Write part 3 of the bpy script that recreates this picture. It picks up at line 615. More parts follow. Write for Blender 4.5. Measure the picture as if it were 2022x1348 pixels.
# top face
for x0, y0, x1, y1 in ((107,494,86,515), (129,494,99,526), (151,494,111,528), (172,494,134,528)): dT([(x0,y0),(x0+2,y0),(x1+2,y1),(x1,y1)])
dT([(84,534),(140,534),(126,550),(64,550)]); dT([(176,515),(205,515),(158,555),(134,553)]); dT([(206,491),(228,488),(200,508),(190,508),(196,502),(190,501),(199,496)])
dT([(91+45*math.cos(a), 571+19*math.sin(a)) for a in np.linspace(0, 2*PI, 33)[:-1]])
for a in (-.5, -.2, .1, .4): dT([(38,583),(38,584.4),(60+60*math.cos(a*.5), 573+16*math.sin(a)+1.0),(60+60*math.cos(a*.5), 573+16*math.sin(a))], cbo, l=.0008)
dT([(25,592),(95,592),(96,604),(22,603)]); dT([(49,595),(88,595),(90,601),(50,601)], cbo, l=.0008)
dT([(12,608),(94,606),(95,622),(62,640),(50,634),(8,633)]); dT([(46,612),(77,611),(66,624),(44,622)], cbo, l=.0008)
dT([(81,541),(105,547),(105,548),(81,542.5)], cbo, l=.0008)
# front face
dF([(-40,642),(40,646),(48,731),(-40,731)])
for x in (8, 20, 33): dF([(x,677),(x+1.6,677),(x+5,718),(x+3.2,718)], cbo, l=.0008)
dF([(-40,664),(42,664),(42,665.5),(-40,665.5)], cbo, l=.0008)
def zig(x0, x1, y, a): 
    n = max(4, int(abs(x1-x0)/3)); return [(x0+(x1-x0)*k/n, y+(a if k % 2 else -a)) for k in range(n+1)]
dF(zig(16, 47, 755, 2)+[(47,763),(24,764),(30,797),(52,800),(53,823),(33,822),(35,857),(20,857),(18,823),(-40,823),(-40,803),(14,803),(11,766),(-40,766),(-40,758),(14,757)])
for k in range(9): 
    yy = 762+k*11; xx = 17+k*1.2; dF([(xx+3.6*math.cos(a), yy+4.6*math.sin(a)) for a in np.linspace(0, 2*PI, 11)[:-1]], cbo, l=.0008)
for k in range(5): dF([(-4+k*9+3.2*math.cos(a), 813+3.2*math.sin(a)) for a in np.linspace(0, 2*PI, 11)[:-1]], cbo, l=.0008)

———

◆ To do: Write out every line of the material again, exactly as it reads.

◆ Exercise result:
Write part 3 of the bpy script that recreates this picture. It picks up at line 615. More parts follow. Write for Blender 4.5. Measure the picture as if it were 2022x1348 pixels.
# top face
for x0, y0, x1, y1 in ((107,494,86,515), (129,494,99,526), (151,494,111,528), (172,494,134,528)): dT([(x0,y0),(x0+2,y0),(x1+2,y1),(x1,y1)])
dT([(84,534),(140,534),(126,550),(64,550)]); dT([(176,515),(205,515),(158,555),(134,553)]); dT([(206,491),(228,488),(200,508),(190,508),(196,502),(190,501),(199,496)])
dT([(91+45*math.cos(a), 571+19*math.sin(a)) for a in np.linspace(0, 2*PI, 33)[:-1]])
for a in (-.5, -.2, .1, .4): dT([(38,583),(38,584.4),(60+60*math.cos(a*.5), 573+16*math.sin(a)+1.0),(60+60*math.cos(a*.5), 573+16*math.sin(a))], cbo, l=.0008)
dT([(25,592),(95,592),(96,604),(22,603)]); dT([(49,595),(88,595),(90,601),(50,601)], cbo, l=.0008)
dT([(12,608),(94,606),(95,622),(62,640),(50,634),(8,633)]); dT([(46,612),(77,611),(66,624),(44,622)], cbo, l=.0008)
dT([(81,541),(105,547),(105,548),(81,542.5)], cbo, l=.0008)
# front face
dF([(-40,642),(40,646),(48,731),(-40,731)])
for x in (8, 20, 33): dF([(x,677),(x+1.6,677),(x+5,718),(x+3.2,718)], cbo, l=.0008)
dF([(-40,664),(42,664),(42,665.5),(-40,665.5)], cbo, l=.0008)
def zig(x0, x1, y, a): 
    n = max(4, int(abs(x1-x0)/3)); return [(x0+(x1-x0)*k/n, y+(a if k % 2 else -a)) for k in range(n+1)]
dF(zig(16, 47, 755, 2)+[(47,763),(24,764),(30,797),(52,800),(53,823),(33,822),(35,857),(20,857),(18,823),(-40,823),(-40,803),(14,803),(11,766),(-40,766),(-40,758),(14,757)])
for k in range(9): 
    yy = 762+k*11; xx = 17+k*1.2; dF([(xx+3.6*math.cos(a), yy+4.6*math.sin(a)) for a in np.linspace(0, 2*PI, 11)[:-1]], cbo, l=.0008)
for k in range(5): dF([(-4+k*9+3.2*math.cos(a), 813+3.2*math.sin(a)) for a in np.linspace(0, 2*PI, 11)[:-1]], cbo, l=.0008)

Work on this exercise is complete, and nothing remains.